The Anandpur Sahib Resolution is at total variance with the basic concept of the unity and integrity of the nation as expressed in our constitution. It cannot be accepted as a basis for discussion.
(b)
Other Demands
Among their other demands, the Akali Dal representatives emphasized the following two as issues of special concern to them:
(i)
Grant of second language status to Punjabi language in Haryana, Delhi, Himachal Pradesh and Rajasthan.
(ii)
Stopping the uprooting of Punjabi farmers from Terai areas of Uttar Pradesh.
(i)
Second Language Status for Punjabi Language: The demand for the teaching of Punjabi as a second language in areas of Haryana and Rajasthan, where there is a sizable Punjabi-speaking population, can be met within the framework of the three language formula agreed at the chief ministers’ Conference in 1961. This was explained to the Akali Dal. Delhi, Haryana, Rajasthan and Himachal Pradesh have taken action to provide facilities to teach Punjabi at the primary and the secondary stages.
(ii)
Punjabi Farmers in the Terai Region of U.P.: The state government of Uttar Pradesh have denied that Sikh farmers were being uprooted from the terai area. The state legislation is intended to prevent unauthorized occupation of tribal land. The Tharu and Buxar tribes have been dispossessed of substantial areas of land cultivated by them prior to 1947. Of the 7860 unauthorized occupants, more than 5000 were from Uttar Pradesh itself, and one common policy was being followed with regard to all such persons. Local authorities had been directed to take action only in accordance with the principles of natural justice and within the framework of the law.r />
(c)
Amendment of Article 25(2)(b) of the Constitution
A completely new demand was raised by the Akali Dal in January 1984 asking for an amendment of Article 25(2)(b) of the Constitution. Simultaneously, an agitation was announced for burning and mutilation of copies of the Constitution of India. Even though this demand was raised, the Akali Dal was not clear about the nature of the amendment. On 1 May 1984, it was reported that the SGPC president had constitued a 21-member committee of experts to suggest relevant amendments.
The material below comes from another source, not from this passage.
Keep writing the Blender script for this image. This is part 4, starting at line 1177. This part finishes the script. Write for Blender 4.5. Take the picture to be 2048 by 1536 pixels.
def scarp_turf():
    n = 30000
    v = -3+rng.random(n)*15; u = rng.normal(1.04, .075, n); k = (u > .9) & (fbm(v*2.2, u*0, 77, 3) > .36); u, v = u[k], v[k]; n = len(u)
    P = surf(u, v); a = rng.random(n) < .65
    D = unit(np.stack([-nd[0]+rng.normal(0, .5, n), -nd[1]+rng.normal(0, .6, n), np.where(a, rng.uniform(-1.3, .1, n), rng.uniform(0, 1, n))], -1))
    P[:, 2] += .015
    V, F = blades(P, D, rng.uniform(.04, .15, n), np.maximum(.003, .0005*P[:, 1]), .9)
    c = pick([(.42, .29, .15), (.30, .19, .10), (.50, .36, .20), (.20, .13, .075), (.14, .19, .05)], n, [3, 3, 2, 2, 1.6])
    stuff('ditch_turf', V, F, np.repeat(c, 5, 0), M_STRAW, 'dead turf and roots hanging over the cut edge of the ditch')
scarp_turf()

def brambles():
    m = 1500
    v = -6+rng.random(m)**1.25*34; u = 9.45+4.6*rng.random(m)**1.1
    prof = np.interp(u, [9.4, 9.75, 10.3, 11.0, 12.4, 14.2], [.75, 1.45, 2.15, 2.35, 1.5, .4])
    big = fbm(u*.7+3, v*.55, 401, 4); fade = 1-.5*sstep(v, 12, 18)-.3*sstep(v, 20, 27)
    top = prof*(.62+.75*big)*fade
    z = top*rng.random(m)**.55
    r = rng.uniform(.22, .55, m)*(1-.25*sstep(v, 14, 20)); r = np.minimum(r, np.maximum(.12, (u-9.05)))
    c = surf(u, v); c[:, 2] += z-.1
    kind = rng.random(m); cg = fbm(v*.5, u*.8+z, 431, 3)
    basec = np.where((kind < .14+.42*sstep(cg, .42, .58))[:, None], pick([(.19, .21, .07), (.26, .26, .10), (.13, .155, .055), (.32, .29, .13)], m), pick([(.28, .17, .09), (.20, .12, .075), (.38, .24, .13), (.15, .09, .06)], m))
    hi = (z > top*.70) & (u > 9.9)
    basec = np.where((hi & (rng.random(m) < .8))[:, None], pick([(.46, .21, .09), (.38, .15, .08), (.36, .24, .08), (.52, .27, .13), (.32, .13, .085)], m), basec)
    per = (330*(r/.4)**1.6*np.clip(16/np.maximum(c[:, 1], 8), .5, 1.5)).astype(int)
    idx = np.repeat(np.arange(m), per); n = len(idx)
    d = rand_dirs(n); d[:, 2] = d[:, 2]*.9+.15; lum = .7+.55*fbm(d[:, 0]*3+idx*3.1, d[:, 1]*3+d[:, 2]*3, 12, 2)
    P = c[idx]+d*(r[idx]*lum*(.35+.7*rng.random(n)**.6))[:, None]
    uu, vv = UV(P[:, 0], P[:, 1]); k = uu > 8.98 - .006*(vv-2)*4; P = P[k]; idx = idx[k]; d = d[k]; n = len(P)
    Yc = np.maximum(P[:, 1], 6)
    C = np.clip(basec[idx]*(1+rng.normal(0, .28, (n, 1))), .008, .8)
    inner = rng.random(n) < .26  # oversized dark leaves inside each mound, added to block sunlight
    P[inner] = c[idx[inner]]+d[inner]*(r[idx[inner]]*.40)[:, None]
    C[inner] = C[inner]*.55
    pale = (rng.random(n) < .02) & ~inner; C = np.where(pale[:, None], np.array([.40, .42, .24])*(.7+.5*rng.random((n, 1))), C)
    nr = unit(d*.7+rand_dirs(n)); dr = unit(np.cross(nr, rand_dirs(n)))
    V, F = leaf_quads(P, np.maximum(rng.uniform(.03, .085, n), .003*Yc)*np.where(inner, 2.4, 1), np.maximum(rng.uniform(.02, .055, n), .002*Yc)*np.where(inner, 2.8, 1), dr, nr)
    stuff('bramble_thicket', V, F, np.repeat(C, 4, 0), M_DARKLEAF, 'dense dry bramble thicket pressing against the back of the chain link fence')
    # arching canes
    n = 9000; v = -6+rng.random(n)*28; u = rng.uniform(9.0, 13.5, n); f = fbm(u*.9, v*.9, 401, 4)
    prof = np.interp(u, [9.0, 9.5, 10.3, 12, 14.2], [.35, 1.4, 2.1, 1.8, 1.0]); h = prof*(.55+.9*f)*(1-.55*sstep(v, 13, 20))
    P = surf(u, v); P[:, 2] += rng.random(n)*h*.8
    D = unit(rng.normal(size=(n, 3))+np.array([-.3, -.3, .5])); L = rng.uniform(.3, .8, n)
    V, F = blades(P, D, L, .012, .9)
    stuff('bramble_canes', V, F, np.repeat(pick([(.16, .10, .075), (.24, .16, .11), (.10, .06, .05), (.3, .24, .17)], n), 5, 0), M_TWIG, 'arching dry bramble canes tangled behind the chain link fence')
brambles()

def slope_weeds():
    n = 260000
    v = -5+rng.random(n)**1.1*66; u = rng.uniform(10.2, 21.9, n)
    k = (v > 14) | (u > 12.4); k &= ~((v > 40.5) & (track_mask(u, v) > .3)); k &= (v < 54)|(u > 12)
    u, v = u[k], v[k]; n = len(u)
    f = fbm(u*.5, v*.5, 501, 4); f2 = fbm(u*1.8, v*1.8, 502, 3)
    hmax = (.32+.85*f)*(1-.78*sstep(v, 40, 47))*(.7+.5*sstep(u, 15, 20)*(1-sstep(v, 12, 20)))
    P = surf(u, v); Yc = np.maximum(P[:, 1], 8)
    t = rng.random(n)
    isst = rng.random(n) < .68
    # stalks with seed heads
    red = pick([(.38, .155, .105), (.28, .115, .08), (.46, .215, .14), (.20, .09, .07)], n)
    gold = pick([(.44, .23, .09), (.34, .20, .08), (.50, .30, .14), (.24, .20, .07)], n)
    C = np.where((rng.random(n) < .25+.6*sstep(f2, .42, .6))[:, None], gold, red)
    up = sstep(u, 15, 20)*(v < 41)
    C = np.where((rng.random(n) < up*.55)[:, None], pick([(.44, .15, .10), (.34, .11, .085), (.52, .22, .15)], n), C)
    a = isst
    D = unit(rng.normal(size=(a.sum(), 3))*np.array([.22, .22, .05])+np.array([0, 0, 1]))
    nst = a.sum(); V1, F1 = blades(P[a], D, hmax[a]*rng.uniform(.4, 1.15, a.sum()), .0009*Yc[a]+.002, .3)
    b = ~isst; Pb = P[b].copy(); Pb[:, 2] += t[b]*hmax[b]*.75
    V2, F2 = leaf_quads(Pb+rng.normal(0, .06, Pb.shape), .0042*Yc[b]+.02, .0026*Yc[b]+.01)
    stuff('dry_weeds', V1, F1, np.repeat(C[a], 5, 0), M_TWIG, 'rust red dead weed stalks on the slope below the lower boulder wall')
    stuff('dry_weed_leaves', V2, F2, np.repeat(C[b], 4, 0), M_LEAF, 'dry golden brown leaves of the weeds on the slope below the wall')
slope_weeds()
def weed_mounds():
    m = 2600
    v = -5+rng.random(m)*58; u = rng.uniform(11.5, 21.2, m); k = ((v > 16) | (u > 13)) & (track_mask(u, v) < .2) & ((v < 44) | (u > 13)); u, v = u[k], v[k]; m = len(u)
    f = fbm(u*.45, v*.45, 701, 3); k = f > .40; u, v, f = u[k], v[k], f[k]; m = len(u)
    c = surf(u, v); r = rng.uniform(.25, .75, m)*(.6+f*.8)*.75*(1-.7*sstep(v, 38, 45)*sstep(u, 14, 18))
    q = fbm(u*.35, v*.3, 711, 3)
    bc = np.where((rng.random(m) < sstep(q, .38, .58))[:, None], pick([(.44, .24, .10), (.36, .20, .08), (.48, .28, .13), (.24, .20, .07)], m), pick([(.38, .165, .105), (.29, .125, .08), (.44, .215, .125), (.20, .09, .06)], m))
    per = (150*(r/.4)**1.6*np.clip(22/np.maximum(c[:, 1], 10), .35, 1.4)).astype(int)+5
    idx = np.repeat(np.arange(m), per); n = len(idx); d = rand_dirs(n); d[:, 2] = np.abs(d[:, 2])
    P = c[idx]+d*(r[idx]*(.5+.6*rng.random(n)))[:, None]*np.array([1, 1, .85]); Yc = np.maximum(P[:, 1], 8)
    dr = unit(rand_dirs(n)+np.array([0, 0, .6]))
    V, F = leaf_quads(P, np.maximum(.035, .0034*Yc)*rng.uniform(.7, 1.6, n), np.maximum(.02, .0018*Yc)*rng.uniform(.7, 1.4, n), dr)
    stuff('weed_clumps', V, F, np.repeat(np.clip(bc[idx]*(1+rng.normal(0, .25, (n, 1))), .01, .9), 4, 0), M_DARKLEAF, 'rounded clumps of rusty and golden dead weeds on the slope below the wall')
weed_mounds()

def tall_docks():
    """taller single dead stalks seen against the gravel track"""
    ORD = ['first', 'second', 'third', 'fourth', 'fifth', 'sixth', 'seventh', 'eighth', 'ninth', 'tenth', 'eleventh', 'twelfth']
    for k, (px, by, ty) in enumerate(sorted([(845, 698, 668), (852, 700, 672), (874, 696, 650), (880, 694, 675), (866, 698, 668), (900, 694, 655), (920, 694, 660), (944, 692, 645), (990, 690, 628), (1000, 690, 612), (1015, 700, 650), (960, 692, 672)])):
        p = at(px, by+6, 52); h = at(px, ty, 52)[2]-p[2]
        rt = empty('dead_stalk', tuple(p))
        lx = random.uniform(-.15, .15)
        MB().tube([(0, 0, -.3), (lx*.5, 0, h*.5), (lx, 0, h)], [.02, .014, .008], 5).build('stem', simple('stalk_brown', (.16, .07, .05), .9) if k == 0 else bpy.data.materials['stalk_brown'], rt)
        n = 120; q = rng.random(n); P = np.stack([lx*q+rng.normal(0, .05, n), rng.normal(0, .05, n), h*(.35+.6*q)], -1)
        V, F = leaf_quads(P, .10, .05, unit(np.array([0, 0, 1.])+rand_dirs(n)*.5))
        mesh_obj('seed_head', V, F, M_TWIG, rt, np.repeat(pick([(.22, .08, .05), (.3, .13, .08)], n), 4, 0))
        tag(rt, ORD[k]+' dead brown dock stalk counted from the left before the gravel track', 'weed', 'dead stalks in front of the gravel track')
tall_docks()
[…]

Even though the government maintains that Article 25(2)(b), far from weakening the distinct identity of the Sikh community, was in fact a recognition of that identity, it wanted to allay any misgiving on this point. Accordingly the home minister declared on 31 March 1984 that the government would be prepared to consult the SGPC and other representatives of the Sikh community as well as legal experts and undertake such legislation by way of amendment as may be necessary to remove such doubts.